In terms of how mature your products are, I think that's very important. I previously released products thinking they were definitely something that people needed because they were optimization products, and they failed because I didn’t take into account the level of maturity that my customers' products were at. So the maturity of the stage and how much you've solidified the solution you have are both important.

With build versus buy, I've noticed that folks who build are struggling to keep up with changes within the market. You can’t keep up with academia and industry while you're trying to build your own solution. There are lots of opportunities to build the connective tissue of things that you buy, and it’s within that connective tissue where there's a lot of value.

It’s how you put it all together, but building the individual pieces themselves could prove challenging to maintain.

Zia

The teams that work on AI do have to evaluate build versus buy. And I think it really comes down to the question of - what is it that you're focusing on? As a PM, you have to make decisions on the scope of your organization and what you’re going to focus on.

If your company is AI and they have a research organization, they're closely aligned with academia, and they have the resources to do it, then maybe building makes sense. Otherwise, looking at vendors and using your PM skills to go through that process of evaluating and building the connective tissue between them is probably something that changes when you're a consumer of AI versus a producer.

Bikalpa

You can definitely build your own machine learning models with an NLP solution, but the question is, can you sustain one? One of the pieces of advice that I give out to people is to build AI products if it truly matters to your business.

It's easy to define a problem, collect a data set, and build a solution, but at the end of the day, you might realize that the solution doesn’t work, or people don't care about it. It's not doing justice to your business. So how do you make the decision on whether to buy or build your own NLP solution?

With NLP, I had to make a decision about whether to have a full-stack team that could comprehend the linguistic challenges associated with NLP. Human language is hard and ambiguous, and so many things can influence your variables when you build a machine learning model. It's also not that easy to keep up with the latest and greatest quality metrics out there.

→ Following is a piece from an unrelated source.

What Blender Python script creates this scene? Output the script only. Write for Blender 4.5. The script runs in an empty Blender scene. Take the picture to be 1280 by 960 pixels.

If you look at some of the greatest NLP solutions out there such as Microsoft, Google, Amazon, and IBM, they have state-of-the-art machine learning models and transformers that you can easily borrow.

You might have to sacrifice some form of customizability, and then really look for that domain fit. But when you use the third-party vendor solution, you’re also trying not to think too much about the data infrastructure and the cost. Running a model and POC is a fairly trivial task, but scaling and deployment comes with a whole set of challenges.

When you work on the machine learning model and in the NLP space itself, you also have to pay particular attention to things like explainability, the black box approach, and the fairness and bias components in conjunction with things like GDPR, PII, and third party regulations depending on different industry verticals.

There are a lot of moving things on the plate, so if you can, go out there and find one of the open-source enterprise solutions and see if that works for you. And then make a decision on whether it’s worth the ROI.

Zia

I agree with that last point. When it comes to regulations, compliances, and the certifications that people need to get, I think that's something that's sometimes overlooked. I remember when I worked with B2B companies, they would want to go and get an open-source data set and build a tool straight away when they hadn’t thought about the regulations they needed to meet to do all of these things.